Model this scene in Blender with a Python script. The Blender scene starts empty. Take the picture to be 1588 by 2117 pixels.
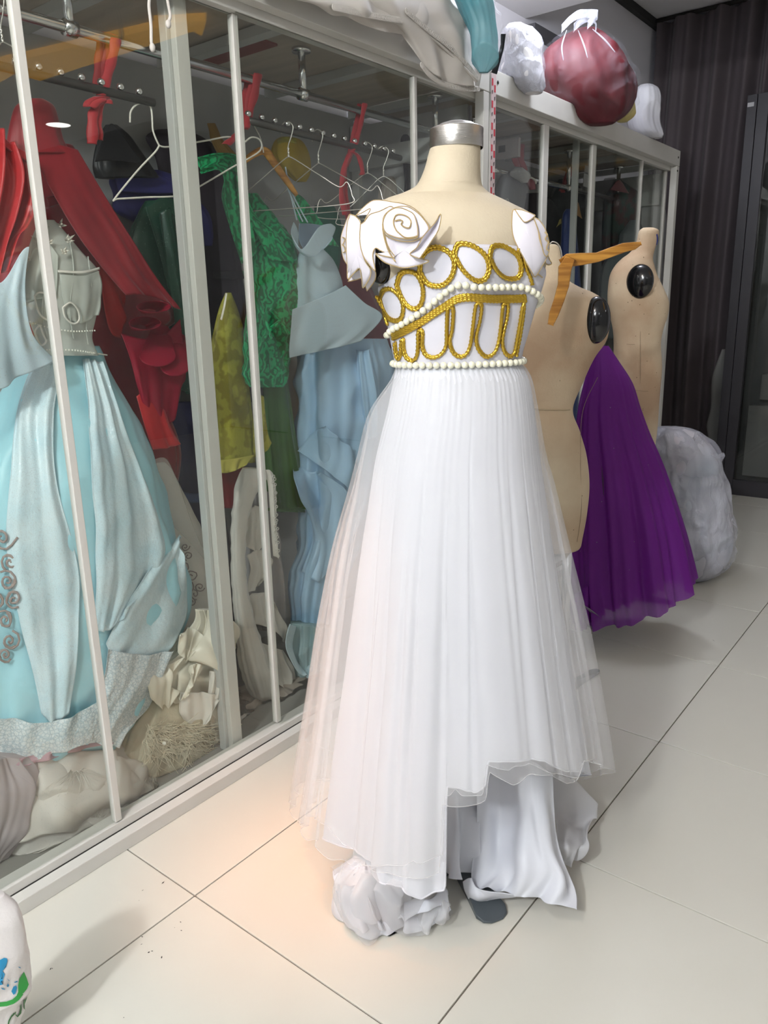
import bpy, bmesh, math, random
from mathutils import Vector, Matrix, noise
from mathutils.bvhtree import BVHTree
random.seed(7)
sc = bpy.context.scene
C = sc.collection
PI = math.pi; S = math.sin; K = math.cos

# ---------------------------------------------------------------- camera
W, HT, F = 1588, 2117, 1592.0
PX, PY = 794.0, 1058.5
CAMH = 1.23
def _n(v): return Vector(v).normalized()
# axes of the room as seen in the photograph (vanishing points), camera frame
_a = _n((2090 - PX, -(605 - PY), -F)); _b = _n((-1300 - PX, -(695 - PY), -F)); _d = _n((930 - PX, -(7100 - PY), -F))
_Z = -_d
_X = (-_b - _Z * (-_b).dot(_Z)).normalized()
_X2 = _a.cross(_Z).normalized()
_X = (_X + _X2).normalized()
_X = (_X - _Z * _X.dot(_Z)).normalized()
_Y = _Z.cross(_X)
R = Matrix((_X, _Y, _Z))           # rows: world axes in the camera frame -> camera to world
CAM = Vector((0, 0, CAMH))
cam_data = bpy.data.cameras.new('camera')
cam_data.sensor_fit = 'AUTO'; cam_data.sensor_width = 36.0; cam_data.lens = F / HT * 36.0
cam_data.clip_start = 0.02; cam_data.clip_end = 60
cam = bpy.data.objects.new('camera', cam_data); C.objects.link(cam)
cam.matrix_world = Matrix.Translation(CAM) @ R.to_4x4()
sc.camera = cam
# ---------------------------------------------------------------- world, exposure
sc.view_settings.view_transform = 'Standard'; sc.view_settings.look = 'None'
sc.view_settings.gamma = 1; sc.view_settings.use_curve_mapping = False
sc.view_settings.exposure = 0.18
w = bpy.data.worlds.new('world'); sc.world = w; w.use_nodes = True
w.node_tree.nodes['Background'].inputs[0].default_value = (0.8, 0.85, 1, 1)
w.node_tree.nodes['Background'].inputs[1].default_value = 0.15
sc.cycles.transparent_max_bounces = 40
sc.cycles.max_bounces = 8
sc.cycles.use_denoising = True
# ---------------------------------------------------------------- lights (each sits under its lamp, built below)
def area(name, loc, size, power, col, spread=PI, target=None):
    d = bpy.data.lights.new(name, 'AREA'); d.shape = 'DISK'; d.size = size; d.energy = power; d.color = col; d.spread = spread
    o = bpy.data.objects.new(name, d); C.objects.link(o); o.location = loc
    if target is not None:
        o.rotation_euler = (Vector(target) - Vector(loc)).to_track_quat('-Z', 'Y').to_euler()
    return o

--

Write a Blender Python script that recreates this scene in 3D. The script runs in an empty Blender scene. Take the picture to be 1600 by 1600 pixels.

* _What to produce_
Go to the line that contains "Model this scene" and copy from there down to the line that contains "PI = math.pi; S = math.sin; K = math.cos", with both lines included. Pass over the pictures.

* _Solution for this task_
Model this scene in Blender with a Python script. The Blender scene starts empty. Take the picture to be 1588 by 2117 pixels.
import bpy, bmesh, math, random
from mathutils import Vector, Matrix, noise
from mathutils.bvhtree import BVHTree
random.seed(7)
sc = bpy.context.scene
C = sc.collection
PI = math.pi; S = math.sin; K = math.cos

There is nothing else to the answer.